1. Rinse the chicken off with hot water inside and out. Place it in a deep dish pot for roasting. Set the oven to 425° F. Fill a small pot with water and bring to a boil and add stuffing. Finish cooking the stuffing and set aside to cool.

2. Lather the in and outside of the chicken with spices of your choice. I decided to keep it simple: Italian seasoning, garlic, olive oil, black pepper, and salt. To add flavor and keep the chicken moist small slits were cut into the breast and chunks of butter were stuffed inside.

3. Once the stuffing has cooled begin to fill the inside of the chicken. Put a small amount of stuffing in, then pour some beer in with the stuffing and repeat till the chicken is completely stuffed(You are more than welcome to use more than one beer, but since the twelve rack of Budweiser was not mine, I only used one).

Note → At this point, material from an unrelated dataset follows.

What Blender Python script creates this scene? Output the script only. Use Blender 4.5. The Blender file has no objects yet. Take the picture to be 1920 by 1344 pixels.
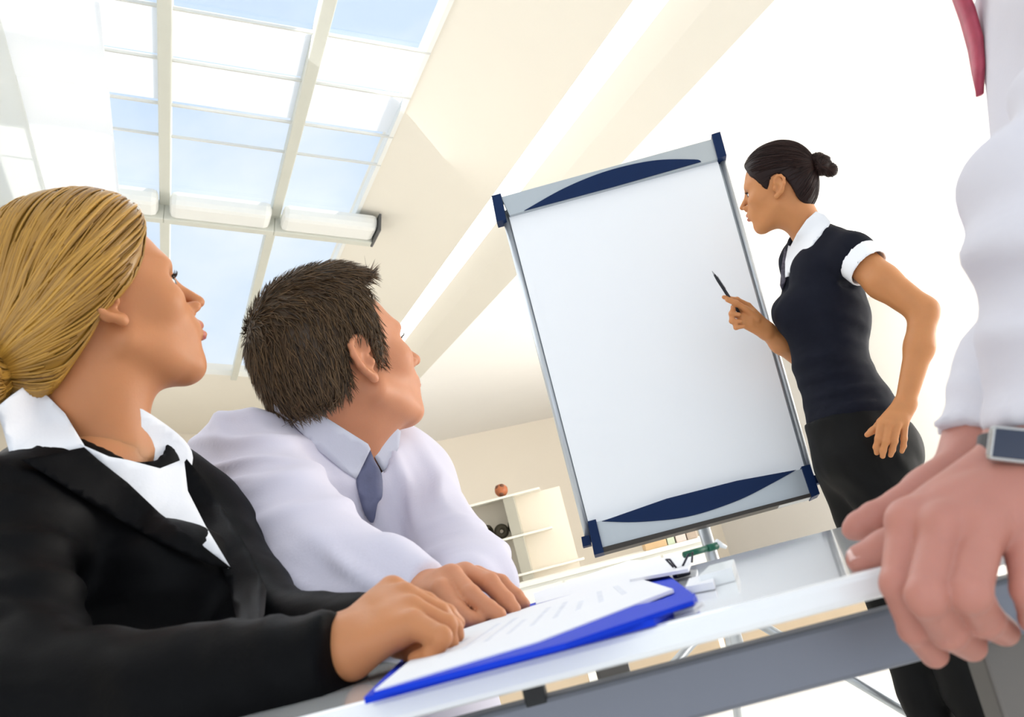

4. Then, close up the bottom of the chicken. I did not have those fancy ties so I used a small shish kabob stick just like you would use the chicken ties. After, pour the remaining beer over the chicken and into the dish.

5. Finally, place your chicken in the oven, covered, at 425 degrees F for thirty minutes. Then, reduce heat to 375 degrees F for 50-60 minutes. Once the juices run clear from all parts of the chicken it is done. If desired, place the oven on high broil for ten minutes to brown the skin. Remove from the oven and let cool for about 10 minutes or so then slice and serve.


For never making beer chicken before, it was delicious! The meat was juicy and full of flavor. It exceeded the expectations I always seem to have with chicken: dry, not much flavor, hard to chew and swallow. those negative expectation of chicken came from my childhood. My mother, afraid to under cook chicken in fear of salmonella, over cooked it every time. My uncle and cousin agreed too: The chicken was good! Do not even get me start on how good the stuffing was, that is a whole other blog post by itself!